There’s something crazy that happens when you’re standing in a crowd of hundreds listening to a fiery activist on a crackling portable microphone: you learn something. Often, I talk to people who say: “I don’t feel like I can go to the rally because I don’t know enough about [insert cause]. My response is: “That’s exactly why I go!”

My first impression on entering Daly Plaza was the sage I smelled half a block away. But this was my second impression.
The best education is showing up. I barely skimmed Mennonite Central Committee Central States’ statement on the Dakota Access Pipeline this morning. Mostly what I knew about the something-something-dog-bites-children-newsfeed and big-oil-destroying-hundred-year-old-native-burial-sites. Best believe I was image-searching #NoDAPL protest signs because I wasn’t sure “Sacred Sites are Not for Sale” was on-message enough (I went with “No More Broken Treaties” instead). I went to march against the Dakota Access Pipeline because I believed I could learn more from being with the people affected than Googling articles from a distance.

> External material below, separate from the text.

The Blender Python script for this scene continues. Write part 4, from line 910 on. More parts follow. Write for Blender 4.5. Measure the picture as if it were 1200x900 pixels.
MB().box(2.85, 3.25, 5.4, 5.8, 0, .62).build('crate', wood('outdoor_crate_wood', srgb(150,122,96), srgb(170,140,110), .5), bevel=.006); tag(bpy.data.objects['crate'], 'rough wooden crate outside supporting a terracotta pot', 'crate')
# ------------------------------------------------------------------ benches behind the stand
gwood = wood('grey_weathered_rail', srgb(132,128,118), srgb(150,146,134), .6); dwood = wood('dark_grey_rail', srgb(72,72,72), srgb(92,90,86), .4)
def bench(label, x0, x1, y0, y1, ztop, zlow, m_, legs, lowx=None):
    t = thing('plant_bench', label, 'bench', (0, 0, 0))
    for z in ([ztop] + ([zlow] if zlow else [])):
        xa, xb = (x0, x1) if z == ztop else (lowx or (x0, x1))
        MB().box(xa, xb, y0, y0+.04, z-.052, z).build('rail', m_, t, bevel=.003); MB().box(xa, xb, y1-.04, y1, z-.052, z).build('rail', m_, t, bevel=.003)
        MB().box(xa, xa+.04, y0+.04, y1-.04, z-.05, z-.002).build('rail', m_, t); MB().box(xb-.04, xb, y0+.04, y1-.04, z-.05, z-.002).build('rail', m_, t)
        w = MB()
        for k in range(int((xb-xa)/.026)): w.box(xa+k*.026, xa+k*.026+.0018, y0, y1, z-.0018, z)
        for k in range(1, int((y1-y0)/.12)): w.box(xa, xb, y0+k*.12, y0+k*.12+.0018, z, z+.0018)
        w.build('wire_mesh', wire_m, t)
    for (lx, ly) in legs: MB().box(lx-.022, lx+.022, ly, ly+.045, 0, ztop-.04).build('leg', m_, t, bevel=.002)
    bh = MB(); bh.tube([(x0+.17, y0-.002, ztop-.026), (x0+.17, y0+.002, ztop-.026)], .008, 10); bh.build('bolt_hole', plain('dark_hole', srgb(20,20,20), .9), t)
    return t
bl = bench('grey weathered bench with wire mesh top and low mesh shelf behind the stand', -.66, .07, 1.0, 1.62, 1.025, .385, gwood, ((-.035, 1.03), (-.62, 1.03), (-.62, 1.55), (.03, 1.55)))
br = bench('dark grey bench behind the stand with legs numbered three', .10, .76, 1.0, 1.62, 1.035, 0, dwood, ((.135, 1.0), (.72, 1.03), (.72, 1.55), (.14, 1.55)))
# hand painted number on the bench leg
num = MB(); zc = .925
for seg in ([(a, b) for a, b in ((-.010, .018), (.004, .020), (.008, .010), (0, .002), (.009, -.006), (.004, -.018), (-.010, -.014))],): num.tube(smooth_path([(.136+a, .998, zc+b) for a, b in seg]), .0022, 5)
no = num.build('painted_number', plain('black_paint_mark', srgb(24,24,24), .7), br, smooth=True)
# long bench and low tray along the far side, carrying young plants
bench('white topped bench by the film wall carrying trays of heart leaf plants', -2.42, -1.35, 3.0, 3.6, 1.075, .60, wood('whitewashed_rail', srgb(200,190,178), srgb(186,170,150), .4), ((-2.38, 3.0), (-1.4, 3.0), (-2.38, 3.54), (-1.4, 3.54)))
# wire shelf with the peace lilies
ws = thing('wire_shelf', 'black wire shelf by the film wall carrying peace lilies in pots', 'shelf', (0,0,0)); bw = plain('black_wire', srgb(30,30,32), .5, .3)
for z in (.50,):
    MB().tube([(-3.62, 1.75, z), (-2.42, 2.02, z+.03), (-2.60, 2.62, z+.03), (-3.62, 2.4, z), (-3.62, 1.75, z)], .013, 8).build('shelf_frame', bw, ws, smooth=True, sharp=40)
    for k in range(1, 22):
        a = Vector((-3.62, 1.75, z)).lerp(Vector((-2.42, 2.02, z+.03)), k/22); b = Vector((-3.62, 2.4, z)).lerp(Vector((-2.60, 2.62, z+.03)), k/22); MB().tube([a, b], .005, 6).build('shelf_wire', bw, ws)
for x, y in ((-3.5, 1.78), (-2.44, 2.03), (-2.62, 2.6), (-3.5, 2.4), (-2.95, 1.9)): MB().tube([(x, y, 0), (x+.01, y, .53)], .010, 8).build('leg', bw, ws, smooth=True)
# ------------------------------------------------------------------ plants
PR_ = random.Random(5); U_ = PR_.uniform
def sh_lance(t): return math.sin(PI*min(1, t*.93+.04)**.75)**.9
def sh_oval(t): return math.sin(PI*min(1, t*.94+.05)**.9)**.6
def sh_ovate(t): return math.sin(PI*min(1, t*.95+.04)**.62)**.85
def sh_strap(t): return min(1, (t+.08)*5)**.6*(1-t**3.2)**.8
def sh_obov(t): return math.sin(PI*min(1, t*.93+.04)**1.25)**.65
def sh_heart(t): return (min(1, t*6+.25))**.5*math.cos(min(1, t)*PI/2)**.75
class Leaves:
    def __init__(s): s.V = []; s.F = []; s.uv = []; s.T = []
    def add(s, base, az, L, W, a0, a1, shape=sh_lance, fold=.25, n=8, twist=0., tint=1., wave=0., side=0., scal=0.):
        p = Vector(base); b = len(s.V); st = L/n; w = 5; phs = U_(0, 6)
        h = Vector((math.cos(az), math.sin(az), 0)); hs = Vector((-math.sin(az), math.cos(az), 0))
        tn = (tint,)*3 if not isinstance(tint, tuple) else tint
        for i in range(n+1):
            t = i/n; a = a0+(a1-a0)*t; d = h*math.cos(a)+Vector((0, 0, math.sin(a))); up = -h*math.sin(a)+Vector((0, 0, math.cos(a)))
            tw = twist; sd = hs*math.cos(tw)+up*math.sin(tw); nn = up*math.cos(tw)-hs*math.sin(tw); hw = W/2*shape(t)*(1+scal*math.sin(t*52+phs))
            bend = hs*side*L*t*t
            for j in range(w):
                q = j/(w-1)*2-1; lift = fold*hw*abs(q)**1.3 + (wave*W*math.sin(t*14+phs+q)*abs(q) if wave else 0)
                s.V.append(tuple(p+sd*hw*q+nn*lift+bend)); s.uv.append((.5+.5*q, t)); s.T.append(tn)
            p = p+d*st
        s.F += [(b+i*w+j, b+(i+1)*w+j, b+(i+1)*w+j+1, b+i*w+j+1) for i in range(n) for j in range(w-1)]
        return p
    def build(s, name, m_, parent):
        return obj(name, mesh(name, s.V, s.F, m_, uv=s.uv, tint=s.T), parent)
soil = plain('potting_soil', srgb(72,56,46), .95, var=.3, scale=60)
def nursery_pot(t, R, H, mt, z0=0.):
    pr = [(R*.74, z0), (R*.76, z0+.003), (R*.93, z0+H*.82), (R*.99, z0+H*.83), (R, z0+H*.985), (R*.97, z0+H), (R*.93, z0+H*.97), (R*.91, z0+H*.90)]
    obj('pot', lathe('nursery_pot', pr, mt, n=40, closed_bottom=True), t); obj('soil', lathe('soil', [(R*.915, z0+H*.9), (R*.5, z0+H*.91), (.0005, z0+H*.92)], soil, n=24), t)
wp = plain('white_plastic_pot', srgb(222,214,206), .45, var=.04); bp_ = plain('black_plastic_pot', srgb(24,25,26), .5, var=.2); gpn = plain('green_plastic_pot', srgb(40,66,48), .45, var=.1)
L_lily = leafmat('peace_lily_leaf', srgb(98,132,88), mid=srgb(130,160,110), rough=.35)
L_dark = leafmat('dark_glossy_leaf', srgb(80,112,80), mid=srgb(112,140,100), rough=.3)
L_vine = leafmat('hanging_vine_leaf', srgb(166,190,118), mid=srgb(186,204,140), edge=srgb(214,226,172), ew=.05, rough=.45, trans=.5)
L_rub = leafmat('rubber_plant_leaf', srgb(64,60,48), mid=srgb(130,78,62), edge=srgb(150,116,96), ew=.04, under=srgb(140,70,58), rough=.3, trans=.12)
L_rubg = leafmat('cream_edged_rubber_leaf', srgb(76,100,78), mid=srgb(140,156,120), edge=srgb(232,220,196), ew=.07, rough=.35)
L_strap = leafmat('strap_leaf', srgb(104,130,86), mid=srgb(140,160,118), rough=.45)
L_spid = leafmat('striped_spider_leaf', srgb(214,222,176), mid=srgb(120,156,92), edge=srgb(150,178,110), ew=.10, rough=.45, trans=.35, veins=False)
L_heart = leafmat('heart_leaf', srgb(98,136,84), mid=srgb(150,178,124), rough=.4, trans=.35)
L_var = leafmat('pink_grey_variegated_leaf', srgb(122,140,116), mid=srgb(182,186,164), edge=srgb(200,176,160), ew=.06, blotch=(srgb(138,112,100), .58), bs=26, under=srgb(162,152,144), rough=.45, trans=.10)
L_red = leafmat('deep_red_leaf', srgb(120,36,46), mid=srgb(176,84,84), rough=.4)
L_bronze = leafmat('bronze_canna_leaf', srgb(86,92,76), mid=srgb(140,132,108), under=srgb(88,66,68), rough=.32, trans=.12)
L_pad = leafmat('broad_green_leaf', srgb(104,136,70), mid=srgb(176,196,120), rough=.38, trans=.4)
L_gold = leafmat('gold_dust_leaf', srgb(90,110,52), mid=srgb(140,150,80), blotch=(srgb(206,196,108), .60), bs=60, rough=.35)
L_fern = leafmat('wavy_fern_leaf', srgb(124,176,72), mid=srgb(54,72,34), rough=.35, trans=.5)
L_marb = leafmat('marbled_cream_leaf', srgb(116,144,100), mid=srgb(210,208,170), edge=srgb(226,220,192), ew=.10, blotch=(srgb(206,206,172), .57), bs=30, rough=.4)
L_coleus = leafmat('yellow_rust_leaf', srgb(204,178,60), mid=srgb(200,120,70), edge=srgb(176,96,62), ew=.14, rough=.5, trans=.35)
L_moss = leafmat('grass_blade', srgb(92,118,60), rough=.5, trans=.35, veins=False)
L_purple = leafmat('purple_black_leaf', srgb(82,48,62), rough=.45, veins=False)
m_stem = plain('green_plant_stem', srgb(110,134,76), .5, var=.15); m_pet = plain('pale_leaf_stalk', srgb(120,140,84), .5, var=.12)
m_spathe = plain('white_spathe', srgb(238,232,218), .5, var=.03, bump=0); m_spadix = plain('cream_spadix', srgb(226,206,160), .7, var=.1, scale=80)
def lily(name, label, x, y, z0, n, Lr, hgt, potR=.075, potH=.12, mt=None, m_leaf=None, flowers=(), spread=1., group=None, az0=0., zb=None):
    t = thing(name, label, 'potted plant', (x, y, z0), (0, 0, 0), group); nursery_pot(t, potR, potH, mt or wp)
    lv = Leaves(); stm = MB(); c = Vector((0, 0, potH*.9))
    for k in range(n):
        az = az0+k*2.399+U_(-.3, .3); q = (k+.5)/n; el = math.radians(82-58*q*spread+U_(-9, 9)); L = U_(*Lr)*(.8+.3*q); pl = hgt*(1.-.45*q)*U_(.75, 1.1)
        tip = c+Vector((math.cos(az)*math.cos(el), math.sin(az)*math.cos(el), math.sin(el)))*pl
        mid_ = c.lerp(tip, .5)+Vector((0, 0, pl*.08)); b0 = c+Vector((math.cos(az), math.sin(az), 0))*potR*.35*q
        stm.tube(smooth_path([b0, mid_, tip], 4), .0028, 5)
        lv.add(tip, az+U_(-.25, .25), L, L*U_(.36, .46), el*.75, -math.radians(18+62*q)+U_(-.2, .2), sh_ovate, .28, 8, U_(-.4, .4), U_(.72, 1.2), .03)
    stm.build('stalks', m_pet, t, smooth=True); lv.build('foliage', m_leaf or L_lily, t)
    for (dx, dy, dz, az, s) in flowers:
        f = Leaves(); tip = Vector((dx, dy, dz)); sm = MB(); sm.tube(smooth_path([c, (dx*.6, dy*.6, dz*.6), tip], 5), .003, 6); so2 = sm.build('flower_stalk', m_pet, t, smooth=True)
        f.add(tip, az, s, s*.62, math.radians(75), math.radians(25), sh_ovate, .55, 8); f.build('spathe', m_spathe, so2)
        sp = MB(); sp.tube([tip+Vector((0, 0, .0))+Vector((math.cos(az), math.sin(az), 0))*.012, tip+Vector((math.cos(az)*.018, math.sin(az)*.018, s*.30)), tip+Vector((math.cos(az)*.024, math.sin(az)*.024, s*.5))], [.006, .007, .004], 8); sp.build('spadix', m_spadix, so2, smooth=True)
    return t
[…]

I learned that Water is Life. And Water is reason enough to defend something.
When I stand in the middle of a rally, I often feel like I’m somewhere inside the pages of Howard Zinn’s People’s History of America, gathered in an unlikely diverse crowd, students and retirees, Muslims and Catholic workers, indigenous people representing tribes across the continent… and it floors me that in a 6-minute speech I learn more than in a 50-minute classroom lecture. A rally is an educational tool–to hear half-dozen indigenous people who have been to the Sacred Stone Camp is learning. To hear a 14-year-old Lakota boy from Chicago talk about watching private security forces harass children is education. Protest is education.
When an organizer says “This is a prayer movement,” I learn. When she says, “The value of spirituality and prayer cannot be overstated,” I learn. When I hear a representative of Black Lives Matter Chicago say, “Solidarity with indigenous people” and “They try to colonize and control our land like they try to colonize and control our bodies,” I learn not just about racism and colonialism, but about Chicago. How we can organize hundreds to march against the Dakota Access Pipeline in the matter of a week because we have all been practicing–practicing how to risk and gather our bodies–for a year and more now.

A block and a half protest on a minor media story came together in less than a week.

I learned what the Dakota Access Pipeline actually looks like.

I learned–remembered–that dancing is a form of protest.
Action is learning. Sometimes, at protests, I think about the Sermon on the Mount. Jesus shouting out “Blessed are the peacemakers,” while the Roman soldiers stand on the edges of the crowd–just to “protect” the peace. I think about the Sermon on the Mount as Jesus’ way of changing our education system–the wealthy, the educated, the insulated learning from the poor in spirit, the child with a handful of bread and two fish. Jesus was a teacher. Jesus had a radical pedagogy.
And this is one reason I protest. Because in this, I learn not just about my city or my country or my oil companies, but I learn about Jesus.

“El Agua es Sagrada,” says the sign on one dancer’s headdress. Dancing, too, is sacred. Gathering with strangers is sacred. Defending land is sacred. Is, in fact, something Jesus did.